PROBLEM TO SOLVE:
Determine how many lines of this material contain "wide". Give only the number.

RECORDED DATA:
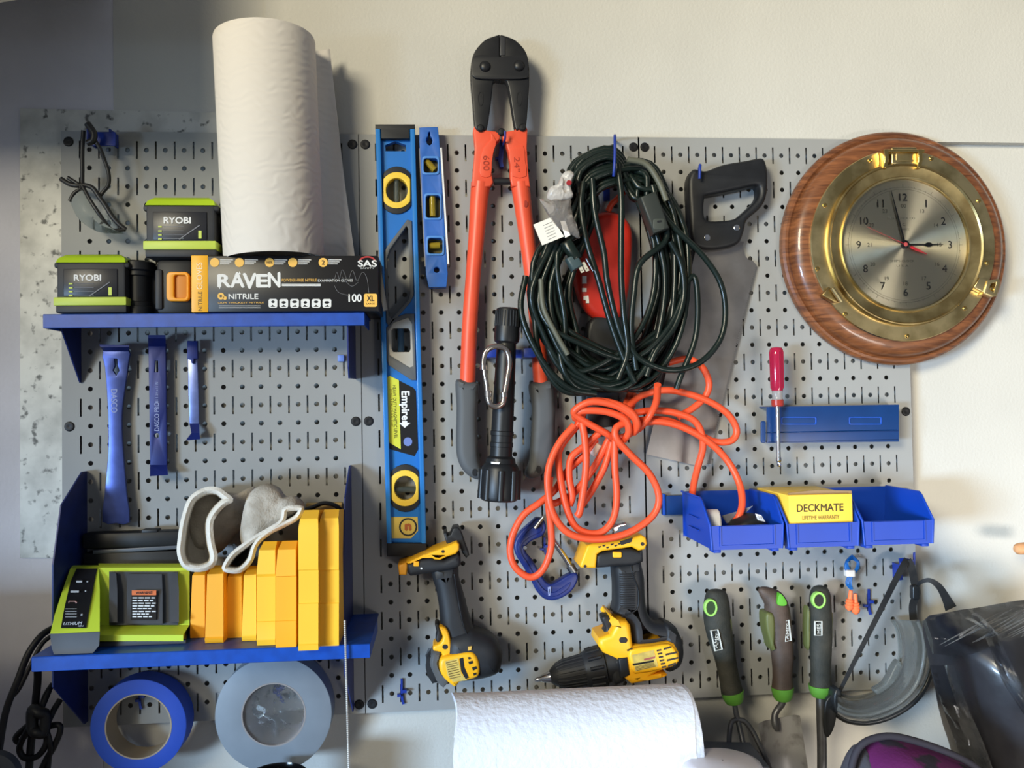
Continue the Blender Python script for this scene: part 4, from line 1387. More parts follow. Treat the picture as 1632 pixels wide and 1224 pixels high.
# ---------------------------------------------------------------- flashlight, its holder and the carabiner
t = thing('tool_holder', 'blue steel clip bracket gripping the black flashlight', 'holder', W(812, 572, .01))
box('holder_back', tuple(W(774, 571, .003) + Vector((0, -.001, 0))), tuple(W(850, 557, .003) + Vector((0, .0015, 0))), hookm, t)
for u_ in (783, 841):
    a_, b_ = W(u_ - 8, 571, .035), W(u_ + 10, 556, .035)
    box('holder_arm', (a_.x, -.052, a_.z), (b_.x, -.0045, b_.z), hookm, t, 0.001)
fl = mat('flashlight_black', (24, 25, 27), 0.42, var=0.1, vscale=40)
t = thing('flashlight', 'long black flashlight hanging head down before the bolt cutter', 'flashlight', W(795, 800, .06))
p0, p1 = W(810, 491, .064), W(795, 798, .064)
ax = p1 - p0
Ln = ax.length
k = Ln / 307.0
prof = [(0, 15), (2, 18.5), (5, 19.5), (48, 20.5), (54, 19.5), (57, 15.5), (70, 15.8), (180, 17.5), (196, 17.5), (197, 18.6), (203, 18.6), (204, 17.4), (214, 17.4), (215, 18.6), (221, 18.6), (222, 17.6), (236, 18), (240, 23), (247, 24), (250, 27), (256, 30), (300, 30.5), (305, 29), (307, 26), (303, 22), (302, 1)]
lathe('barrel', p0, ax, [(a * k, PX(.064, b)) for a, b in prof], fl, t, 40, close=False)
bm = NB()
axn = ax.normalized()
ea = axn.orthogonal().normalized()
eb = axn.cross(ea)
for j in range(26):
    th = 2 * PI * j / 26
    o_ = ea * math.cos(th) + eb * math.sin(th)
    add_tube(bm, [p0 + axn * (5 * k) + o_ * PX(.064, 19.3), p0 + axn * (30 * k) + o_ * PX(.064, 19.8)], .0011, 5, n=1)
finish('tail_knurling', bm, fl, t, 60)
bm = NB()
for j in range(8):
    th = 2 * PI * j / 8
    o_ = ea * math.cos(th) + eb * math.sin(th)
    add_tube(bm, [p0 + axn * (258 * k) + o_ * PX(.064, 28), p0 + axn * (304 * k) + o_ * PX(.064, 29)], .0048, 8, n=1)
finish('head_rib', bm, fl, t, 60)
plate('head_mark', [(783, 736), (797, 737), (795, 740), (783, 739)], .0858, .08, WHITE, t)
t = thing('carabiner', 'shiny metal carabiner hanging in front of the black flashlight', 'carabiner', W(790, 650, .085))
cb = mat('carabiner_metal', (205, 192, 182), 0.2, 1.0)
lp = [(770, 582), (772, 565), (780, 555), (794, 552), (807, 558), (812, 575), (809, 600), (804, 628), (801, 642), (792, 648), (782, 645), (778, 633), (777, 622)]
tube('frame', pxs([(p[0], p[1], .087) for p in lp]), .0040, cb, t, 10)
tube('gate', pxs([(771, 580, .087), (773, 598, .087), (776, 614, .087), (777, 626, .087)]), .0032, cb, t, 10)
for q in ((771, 586), (778, 628), (803.5, 630)):
    p_ = W(q[0], q[1], .087)
    lathe('collar', p_ - Vector((0, 0, .003)), (0, 0, 1), [(0, .0044), (.0005, .0049), (.0065, .0049), (.007, .0044)], cb, t, 16)

# ---------------------------------------------------------------- red corded tool behind the dark cord
t = thing('hand_tool', 'red corded hand tool with a black base, half hidden behind the dark green cord', 'tool', W(960, 610, .02))
redm = mat('red_plastic', (190, 42, 28), 0.42)
plate('tool_body', [rnd([(950, 340), (975, 335), (998, 345), (1010, 370), (1008, 420), (1003, 470), (990, 508), (965, 512), (940, 500), (922, 470), (916, 430), (922, 390), (935, 355)], 4)], .034, .006, redm, t, 0.012, res=5)
plate('tool_base', [rnd([(945, 506), (990, 504), (1004, 520), (1006, 580), (990, 612), (950, 612), (936, 590), (934, 540)], 3)], .032, .006, BLACK, t, 0.006)
bm = NB()
for a_ in ([(928, 440), (935, 440), (935, 452), (928, 452)], [(928, 459), (935, 459), (935, 465), (928, 465)], [(930, 472), (938, 471), (939, 483), (934, 483), (934, 478), (930, 478)]):
    add_plate(bm, [a_], .0345, .033)
finish('marking', bm, WHITE, t, 0)
tube('cable', pxs([(969, 337, .02), (975, 325, .022), (985, 316, .024), (996, 302, .026), (990, 292, .026)]), .0042, mat('red_cord', (222, 70, 36), 0.45), t, 8)
tube('cable', pxs([(945, 304, .02), (955, 294, .024), (965, 289, .026)]), .0046, redm, t, 8)
box('plug_block', tuple(W(934, 692, .036) + Vector((0, 0, 0))), tuple(W(986, 606, .030) + Vector((0, .03, 0))), BLACK, t, 0.004)
plate('block_sticker', [(952, 683), (975, 680), (976, 688), (952, 690)], .0372, .036, mat('sticker_grey', (150, 155, 165), 0.3), t)

# ---------------------------------------------------------------- dark green extension cord
gcord = mat('dark_green_cord', (18, 28, 24), 0.3, var=0.2, vscale=20)
t = thing('extension_cord', 'dark green extension cord coiled on a blue wire hook, with tag and plug', 'extension cord', W(980, 625, .05))
bm = NB()
rg = random.Random(11)
path = []
NL = 25
for i in range(NL):
    f = i / (NL - 1)
    lx = 836 + rg.uniform(0, 105) * (0.15 + 0.85 * ((i * 7) % NL) / NL)
    rx = 1098 - rg.uniform(0, 85) * (0.1 + 0.9 * ((i * 5) % NL) / NL)
    by = 622 - rg.uniform(0, 70) * ((i * 3) % NL) / NL
    ty = 234 + 60 * ((i * 11) % NL) / (NL - 1)
    dd = .046 + .040 * ((i * 4) % NL) / NL
    bx = 960 + rg.uniform(-35, 60)
    span = 1 - (ty - 234) / 120
    path += [(978, ty, dd + .004), (978 - 62 * span, ty + 14 + 10 * span, dd), (lx + 52, ty + 85 + rg.uniform(-12, 12), dd),
             (lx + 8, 430 + rg.uniform(-30, 40), dd + rg.uniform(-.006, .006)), (lx + 20, 520 + rg.uniform(-20, 20), dd), (lx * .55 + bx * .45, by - 28, dd + rg.uniform(-.006, .006)),
             (bx, by, dd), (rx * .6 + bx * .4, by - 38, dd + rg.uniform(-.006, .006)), (rx - 6, 500 + rg.uniform(-25, 20), dd), (rx - 2, 410 + rg.uniform(-30, 20), dd),
             (rx - 28, 320 + rg.uniform(-12, 12), dd), (978 + 58 * span, ty + 18 + 8 * span, dd)]
add_tube(bm, pxs(path), .0040, 8, n=4)
extra = [[(1040, 296, .088), (1052, 335, .092), (1082, 370, .092), (1118, 405, .09), (1148, 450, .088), (1156, 500, .086), (1146, 545, .086), (1112, 580, .086), (1065, 590, .088), (1020, 572, .09), (1000, 545, .09)],
         [(930, 290, .09), (926, 330, .092), (935, 385, .092), (955, 450, .092), (975, 520, .09), (1000, 585, .09), (1012, 610, .088)],
         [(944, 285, .092), (948, 340, .094), (962, 400, .094), (968, 450, .094), (985, 520, .092), (1005, 570, .09)],
         [(983, 262, .09), (990, 310, .094), (990, 380, .095), (990, 440, .095), (994, 500, .094), (1000, 560, .092), (985, 605, .09)],
         [(1062, 350, .088), (1060, 385, .09), (1020, 420, .092), (1010, 470, .092), (1006, 530, .09), (1014, 590, .088)],
         [(838, 440, .075), (830, 490, .078), (845, 540, .08), (875, 590, .08), (910, 620, .08), (950, 628, .078)],
         [(852, 500, .07), (858, 560, .07), (880, 605, .07), (905, 625, .07), (945, 626, .072)],
         [(1068, 385, .09), (1085, 420, .088), (1090, 470, .086), (1075, 520, .086), (1045, 560, .086), (1030, 600, .084)],
         [(1082, 470, .08), (1105, 440, .08), (1112, 480, .08), (1108, 540, .078), (1085, 600, .078), (1078, 620, .076)]]
for e in extra:
    add_tube(bm, pxs(e), .0042, 8, n=5)
finish('cable', bm, gcord, t, 70)
dusty = mat('dusty_cord', (92, 92, 78), 0.5)
bm = NB()
add_tube(bm, pxs([(1000, 254, .096), (1030, 262, .096), (1050, 290, .096), (1062, 320, .096)]), .0042, 8)
finish('dusty_strand', bm, dusty, t, 60)
tube('dusty_strand', pxs([(862, 445, .09), (866, 490, .092), (885, 530, .092), (905, 565, .09)]), .0036, dusty, t, 8)
# socket end, plug, tag and bag
def bar3(name, a, b, w, d, m, par, th=.02, bev=.003):
    """rounded block running from pixel a to pixel b, w pixels wide, front at depth d"""
    dx, dy = b[0] - a[0], b[1] - a[1]
    L_ = math.hypot(dx, dy)
    nx, ny = -dy / L_ * w / 2, dx / L_ * w / 2
    return plate(name, [(a[0] + nx, a[1] + ny), (b[0] + nx, b[1] + ny), (b[0] - nx, b[1] - ny), (a[0] - nx, a[1] - ny)], d, d - th, m, par, bev)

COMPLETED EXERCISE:
2